Protesters parade outside Palantir's office in Palo Alto, in the heart of Silicon Valley, on Thursday June 26, 2025 (Io Dodds for The Independent)
Oops. When I first launched this newsletter I said I wanted to make it as simple as possible, creating the absolute minimum possible barriers between my ADHD-ass brain and regular publication. Sometimes, I said, it would just be a bunch of links to my recent work.
Sooooooooooooooooooooooo about that…
Eh, fuck it. It’s a process! I’m learning, you’re learning, we’re all learning. One and a third months isn’t that long. And right now I’ve got a terrible flu that’s had me laid up in bed all week hallucinating that my bod is a vast field of orbital debris and cavernous derelict space stations that my consciousness must navigate by the narrow beam of a flashlight and the thin jets of a NSA MMU (yeah, I watched Gravity). What better conditions to get back on the horse?
Without further ado, the headlines:
These days every trans gathering is haunted by the same topic of conversation. Are you getting out? Where might you go? How are your plans coming? Friends and family send us worried emails and messages warning us not to wait too long, saying they’ll help any way they can. We plan, and we worry, and we try to get ready to say goodbye in a hurry to the people we love.
Last month, the US Supreme Court ruled in US v Skrmetti that states — in this case, Tennessee — can indeed ban transition healthcare for under-18s without violating their constitutional rights. I spoke to 42-year-old Tennessee realtor Stacy Davis, who has a trans eight-year-old, about why she and her family are intent on staying in Nashville.
Having dissected the reverse question last month, I take an inventory of Musk’s options in his battle against the President.

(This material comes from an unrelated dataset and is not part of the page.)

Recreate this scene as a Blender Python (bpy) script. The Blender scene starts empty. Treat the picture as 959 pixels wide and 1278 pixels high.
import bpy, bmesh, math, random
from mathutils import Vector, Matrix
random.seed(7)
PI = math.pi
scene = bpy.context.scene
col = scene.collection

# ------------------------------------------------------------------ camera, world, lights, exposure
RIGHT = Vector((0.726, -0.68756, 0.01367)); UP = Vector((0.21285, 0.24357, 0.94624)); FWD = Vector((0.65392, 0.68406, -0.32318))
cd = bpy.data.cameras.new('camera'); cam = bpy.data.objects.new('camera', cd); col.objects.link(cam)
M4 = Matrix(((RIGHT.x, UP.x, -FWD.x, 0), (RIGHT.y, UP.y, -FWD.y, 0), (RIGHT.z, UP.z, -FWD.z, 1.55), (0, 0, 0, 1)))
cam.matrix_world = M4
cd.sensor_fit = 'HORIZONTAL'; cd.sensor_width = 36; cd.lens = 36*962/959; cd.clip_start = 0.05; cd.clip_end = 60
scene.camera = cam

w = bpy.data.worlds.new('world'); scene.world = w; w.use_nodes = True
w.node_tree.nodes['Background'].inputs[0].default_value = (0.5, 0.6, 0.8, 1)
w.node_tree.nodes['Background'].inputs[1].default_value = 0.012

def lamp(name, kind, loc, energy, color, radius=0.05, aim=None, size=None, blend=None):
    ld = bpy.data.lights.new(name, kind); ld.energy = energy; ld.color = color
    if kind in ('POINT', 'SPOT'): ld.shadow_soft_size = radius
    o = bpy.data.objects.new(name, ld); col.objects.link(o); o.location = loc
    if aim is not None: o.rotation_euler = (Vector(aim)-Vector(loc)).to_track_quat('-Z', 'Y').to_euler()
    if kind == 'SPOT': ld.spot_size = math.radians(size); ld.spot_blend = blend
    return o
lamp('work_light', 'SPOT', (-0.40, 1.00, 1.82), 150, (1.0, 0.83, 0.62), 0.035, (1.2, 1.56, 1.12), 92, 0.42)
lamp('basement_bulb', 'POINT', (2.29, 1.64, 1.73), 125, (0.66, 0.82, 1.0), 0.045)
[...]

Granted, Trump has the nukes; but Musk still has cards to play — from stranded astronauts to primary challenges.
One sunny day in late June, I hopped on the Caltrain down to Palo Alto where about 130 and 200 people were protesting against the data company Palantir’s work with ICE and the IDF. For me it was a fairly uneventful break from the home office, but in New York City things got spicy, with six demonstrators arrested by the NYPD.
In a shabby end to an unedifying spectacle, the University of Pennsylvania has cave to Trump administration pressure and rescinded the records of a single transgender woman who happened to win some trophies — despite scant evidence that she had any unfair advantage. Note that this only applies to Thomas’s Penn-specific records, not her NCAA titles.